=== RECORDS TO PROCESS ===
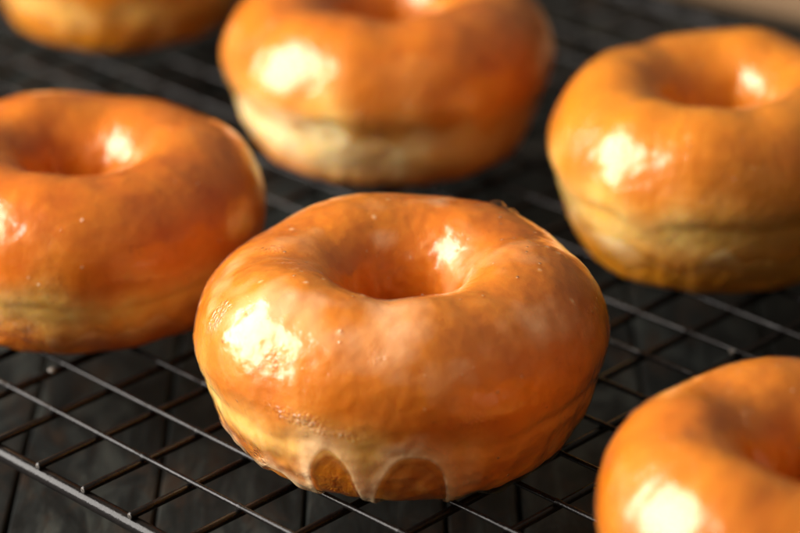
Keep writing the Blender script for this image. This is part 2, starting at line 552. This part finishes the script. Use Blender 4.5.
# ------------------------------------------------------------------ beads of dripped glaze
def glaze_bead(px, py, pz, rad, seed, label, sz=.75):
    V, Fc = [], []
    n, m = 16, 10
    for i in range(m + 1):
        th = math.pi * i / m
        for k in range(n):
            a = 2 * math.pi * k / n
            d = Vector((math.sin(th) * math.cos(a), math.sin(th) * math.sin(a), math.cos(th)))
            w = 1 + .22 * mnoise.noise(d * 1.4 + Vector((seed, 0, 0)))
            V.append((d.x * rad * w, d.y * rad * w, d.z * rad * sz * w))
    for i in range(m):
        for k in range(n):
            Fc.append((i * n + k, (i + 1) * n + k, (i + 1) * n + (k + 1) % n, i * n + (k + 1) % n))
    o = link('glaze_drop', mesh_np('glaze_drop', np.array(V) * CM, Fc, [DROP]))
    o.location = (px * CM, py * CM, pz * CM)
    tag(o, label, 'glaze drop', 'drops of glaze on the rack')
    return o

# ------------------------------------------------------------------ table
def make_table():
    V, Fc = [], []
    seams = [-80]
    x = -80
    r = random.Random(3)
    xs = [-9.45 - 3.5 * k for k in range(20, 0, -1)] + [-9.45, -5.95, -2.35, 1.05, 2.85] + [6.3 + 3.5 * k for k in range(20)]
    g = .045
    for a, b in zip(xs[:-1], xs[1:]):
        dz = r.uniform(-.03, .03)
        sk0, sk1 = r.uniform(-.03, .03), r.uniform(-.03, .03)
        base = len(V)
        ys = np.linspace(20, 190, 60)
        be = .06
        for yy in ys:
            w0 = .02 * math.sin(yy * .35 + a) + .015 * math.sin(yy * 1.3 + a * 3)
            w1 = .02 * math.sin(yy * .35 + b) + .015 * math.sin(yy * 1.3 + b * 3)
            z = TABLE_Z + dz + .01 * math.sin(yy * .2 + a)
            V += [(a + g + w0, yy, z - 1.2), (a + g + w0, yy, z - be * 1.2), (a + g + be + w0, yy, z - .01),
                  (a + g + be * 3 + w0, yy, z), (b - g - be * 3 + w1, yy, z), (b - g - be + w1, yy, z - .01),
                  (b - g + w1, yy, z - be * 1.2), (b - g + w1, yy, z - 1.2)]
        for i in range(len(ys) - 1):
            for k in range(7):
                q = base + i * 8 + k
                Fc.append((q, q + 1, q + 9, q + 8))
    # dark underside seen at the bottom of the gaps
    q = len(V)
    V += [(-80, 20, TABLE_Z - 1.0), (80, 20, TABLE_Z - 1.0), (80, 190, TABLE_Z - 1.0), (-80, 190, TABLE_Z - 1.0)]
    Fc.append((q, q + 1, q + 2, q + 3))
    o = link('table', mesh_np('table', np.array(V) * CM, Fc, [TABLE], smooth=False))
    o['kind'] = 'structure'
make_table()

# ------------------------------------------------------------------ far pale board
def make_board():
    import bmesh
    bm = bmesh.new()
    bmesh.ops.create_cube(bm, size=1)
    for v in bm.verts:
        v.co = Vector((v.co.x * 26 * CM, v.co.y * 16 * CM, v.co.z * 1.8 * CM))
    bmesh.ops.bevel(bm, geom=[e for e in bm.edges if abs(e.verts[0].co.z - e.verts[1].co.z) > .005],
                    offset=2.2 * CM, segments=8, affect='EDGES')
    bmesh.ops.bevel(bm, geom=[e for e in bm.edges if abs(e.verts[0].co.z - e.verts[1].co.z) < .001],
                    offset=.35 * CM, segments=3, affect='EDGES')
    me = bpy.data.meshes.new('wooden_board')
    bm.to_mesh(me); bm.free()
    me.materials.append(BOARD)
    o = link('wooden_board', me)
    o.location = (21.0 * CM, 97.0 * CM, (TABLE_Z + .95) * CM)
    o.rotation_euler = (0, 0, math.radians(-35))
    tag(o, 'pale tan board lying far back on the dark table, blurred in the top right corner', 'board')
make_board()

# ------------------------------------------------------------------ camera
pitch, roll, hcam, lens = math.radians(25.65), math.radians(-.551), 32.855, 130.05
f = Vector((0, math.cos(pitch), -math.sin(pitch)))
r = Vector((1, 0, 0)); u = r.cross(f)
r2 = r * math.cos(roll) + u * math.sin(roll)
u2 = -r * math.sin(roll) + u * math.cos(roll)
CAM = Vector((0, 0, hcam))
def pixel(px, py, z=0.0):
    """where the sight line of a photo pixel meets height z (cm)"""
    F = lens / 36 * 800
    d = f + r2 * ((px - 400) / F) - u2 * ((py - 266.5) / F)
    return CAM + d * ((z - hcam) / d.z)
cam = bpy.data.cameras.new('camera')
co = bpy.data.objects.new('camera', cam)
COL.objects.link(co)
M = Matrix(((r2.x, u2.x, -f.x), (r2.y, u2.y, -f.y), (r2.z, u2.z, -f.z))).to_4x4()
M.translation = CAM * CM
co.matrix_world = M
cam.lens = lens
cam.sensor_width = 36
cam.clip_start = .01
cam.clip_end = 50
cam.dof.use_dof = True
cam.dof.focus_distance = 65.4 * CM
cam.dof.aperture_fstop = 7.3
cam.dof.aperture_blades = 9
S.camera = co

for (px, py, z, rad, lab) in (
        (46, 367, ZBW + .09, .10, 'small pale drop of glaze on a cross wire below the left donut'),
        (722, 348, ZA + .05, .075, 'small pale drop of glaze on the rack between the right donut and the nearest donut')):
    p = pixel(px, py, z)
    rel = np.array([p.x, p.y]) - O                       # let it sit on the nearest cross wire
    ab = np.linalg.solve(np.stack([EA, EB], 1), rel)
    p = Vector(gp(ab[0], round(ab[1]), z))
    glaze_bead(p.x, p.y, p.z, rad, px, lab)

# ------------------------------------------------------------------ light
def area(name, az, el, dist, sx, sy, power, colr, target=(0, 62, 2)):
    L = bpy.data.lights.new(name, 'AREA')
    L.shape = 'RECTANGLE'
    L.size, L.size_y = sx * CM, sy * CM
    L.energy = power
    L.color = colr
    o = bpy.data.objects.new(name, L)
    COL.objects.link(o)
    d = Vector((math.cos(math.radians(el)) * math.cos(math.radians(az)),
                math.cos(math.radians(el)) * math.sin(math.radians(az)), math.sin(math.radians(el))))
    t = Vector(target)
    o.location = (t + d * dist) * CM
    o.rotation_euler = (-d).to_track_quat('-Z', 'Y').to_euler()
    return o
area('window_light', 181, 25, 95, 76, 82, 33.0, (1.0, .945, .89))

w = bpy.data.worlds.new('World')
S.world = w
w.use_nodes = True
bg = w.node_tree.nodes['Background']
wt = w.node_tree
tc = wt.nodes.new('ShaderNodeTexCoord')
sx = wt.nodes.new('ShaderNodeSeparateXYZ')
rp = wt.nodes.new('ShaderNodeValToRGB')
wt.links.new(tc.outputs['Generated'], sx.inputs[0])
wt.links.new(sx.outputs['Z'], rp.inputs[0])
rp.color_ramp.elements[0].position = .05
rp.color_ramp.elements[0].color = (.050, .042, .032, 1)
rp.color_ramp.elements[1].position = .95
rp.color_ramp.elements[1].color = (.45, .375, .29, 1)
wt.links.new(rp.outputs[0], bg.inputs[0])
bg.inputs[1].default_value = 1.0

# ------------------------------------------------------------------ render settings
S.render.engine = 'CYCLES'
S.cycles.use_denoising = True
S.cycles.max_bounces = 6
S.cycles.use_adaptive_sampling = True
S.cycles.adaptive_threshold = .02
S.cycles.transparent_max_bounces = 12
S.cycles.sample_clamp_indirect = 6
S.view_settings.view_transform = 'Standard'
S.view_settings.look = 'None'
S.view_settings.gamma = 1
S.view_settings.exposure = 0
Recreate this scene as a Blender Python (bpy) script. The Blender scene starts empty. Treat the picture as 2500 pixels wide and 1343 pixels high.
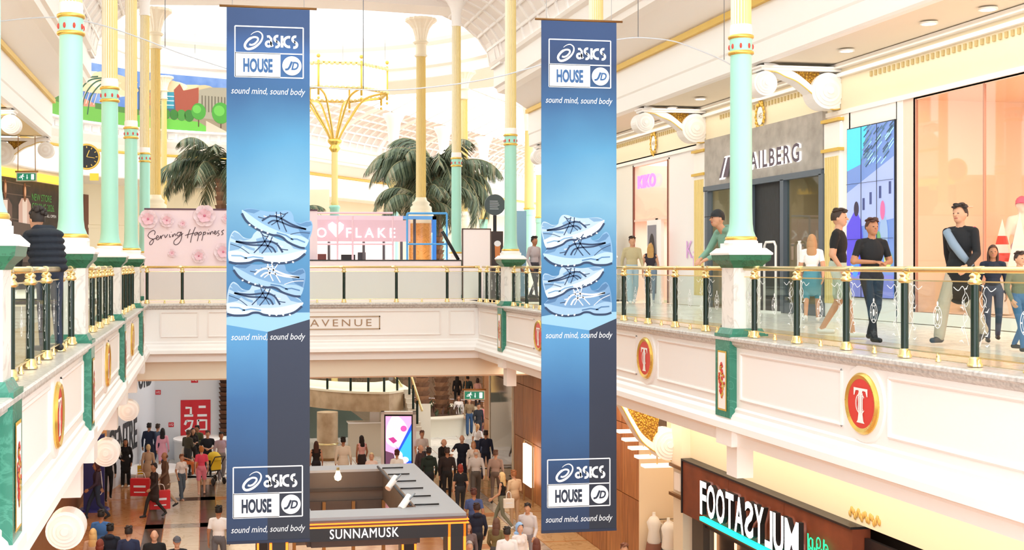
import bpy, math, random
import numpy as np
from mathutils import Vector, Matrix
PI=math.pi
random.seed(7)
SC=bpy.context.scene
COL=SC.collection
# ------------------------------------------------------------------ camera, sky, light, exposure
TH=math.radians(10.0); F=3000.0; PX,PY=1029.0,648.0; EYE=1.14; LOW=-6.6
cd=bpy.data.cameras.new('camera'); cam=bpy.data.objects.new('camera',cd); COL.objects.link(cam)
cd.sensor_width=36; cd.lens=F/2500*36; cd.shift_x=(1250-PX)/2500; cd.shift_y=-(671.5-PY)/2500
cd.clip_start=.1; cd.clip_end=600
cam.location=(0,0,EYE); cam.rotation_euler=(PI/2,0,-TH)
SC.camera=cam
W=bpy.data.worlds.new('overcast_daylight'); SC.world=W; W.use_nodes=True
nt=W.node_tree; bgn=nt.nodes['Background']
bgn.inputs[0].default_value=(.93,.97,1.0,1); bgn.inputs[1].default_value=1.7
SC.view_settings.view_transform='Standard'; SC.view_settings.look='None'
SC.view_settings.exposure=0.92; SC.view_settings.gamma=1.0; SC.view_settings.use_curve_mapping=False
def area(name,loc,rot,sx,sy,power,col=(1,1,1),spread=PI):
    l=bpy.data.lights.new(name,'AREA'); l.shape='RECTANGLE'; l.size=sx; l.size_y=sy; l.energy=power; l.color=col; l.spread=spread
    o=bpy.data.objects.new(name,l); COL.objects.link(o); o.location=loc; o.rotation_euler=rot; return o
WARM=(1,.81,.62)
area('downlight_row_right',(12.9,26,5.5),(0,0,0),1.4,34,150,(1,.93,.82))
area('downlight_row_left',(-6,24,5.5),(0,0,0),1.4,30,230,(1,.85,.66))
area('downlight_row_lower_right',(9.8,24,-2.0),(0,0,0),1.0,30,230,WARM)
area('downlight_row_lower_left',(-3.2,24,-2.0),(0,0,0),1.0,26,240,WARM)
area('downlight_field_under_bridge',(3.3,41,-2.3),(0,0,0),12,5,260,WARM)
area('downlight_field_lower_hall',(3,60,-1.0),(0,0,0),16,16,650,(1,.82,.64))
# ------------------------------------------------------------------ pixel to place
def _ray(px,py):
    xc=(px-PX)/F; zc=-(py-PY)/F; c,s=math.cos(TH),math.sin(TH)
    return (xc*c+s, -xc*s+c, zc)
def at_x(px,py,X): d=_ray(px,py); t=X/d[0]; return Vector((X,d[1]*t,EYE+d[2]*t))
def at_y(px,py,Y): d=_ray(px,py); t=Y/d[1]; return Vector((d[0]*t,Y,EYE+d[2]*t))
def at_z(px,py,Z): d=_ray(px,py); t=(Z-EYE)/d[2]; return Vector((d[0]*t,d[1]*t,Z))
def at_l(px,py,P,D):
    d=_ray(px,py); k=(P[0]*D[1]-P[1]*D[0])/(d[0]*D[1]-d[1]*D[0]); return Vector((d[0]*k,d[1]*k,EYE+d[2]*k))
def at_d(px,py,Zc): d=_ray(px,py); return Vector((d[0]*Zc,d[1]*Zc,EYE+d[2]*Zc))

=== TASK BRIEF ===
Using the listing above, pick out each line that contains the word "scene", then copy it.

=== RESPONSE BELOW ===
Recreate this scene as a Blender Python (bpy) script. The Blender scene starts empty. Treat the picture as 2500 pixels wide and 1343 pixels high.
SC=bpy.context.scene